There is no or very minor difference when or where you check that.

But as noted before, mine would say it triggered when it actually didn’t turn on any lights.

1 Like

Okay, just wanted to understand the difference between the two automation.

Thanks for the help :slight_smile:

Its placement determines if the automation’s last_triggered is updated and if a trace is produced.

Ideally you want the automation’s last_triggered to be updated, and a trace generated, only if there was a genuine need to execute its actions. In other words, only when the automation does actual work.

One isn’t obligated to structure it that way but then the automation’s last_triggered is updated more frequently, with less meaningful values, plus a lot of worthless traces are created.

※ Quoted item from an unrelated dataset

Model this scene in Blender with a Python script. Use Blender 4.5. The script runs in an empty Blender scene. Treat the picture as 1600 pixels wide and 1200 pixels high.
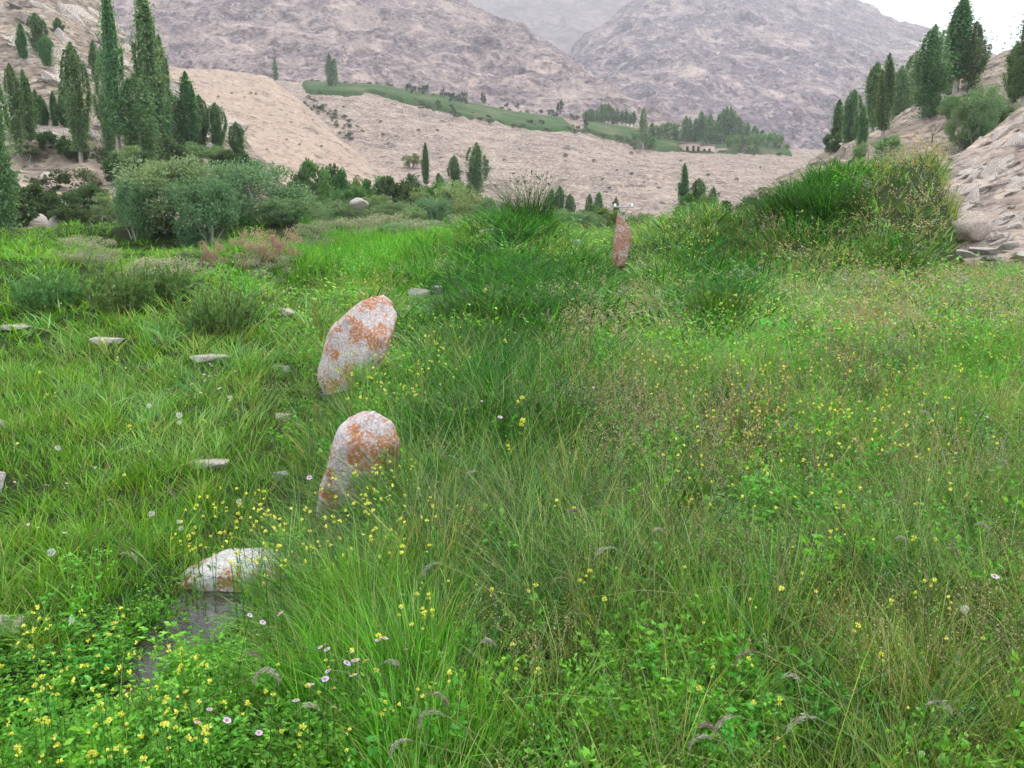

Sure… if the automation is an automation you actually care about and need to keep track of.
But for lights in at night?

I usually only put effort where it’s meaningful. But you are right that it updates the last triggered, just as I said just below the part you quoted.

Regardless of an automation’s perceived importance, when it malfunctions one might want to check its recent trace to see what went wrong. This may prove to be impossible if it records traces even when it’s unnecessary. The trace you need to see, at the moment when the malfunction occurred, may have already been discarded because, by default, it only stores the last 5 traces.

100times last-triggered-disk-writes vs 10times is in my opinion meaningful

In that case you shouldn’t have any motion detectors at all since they update and write to your disk.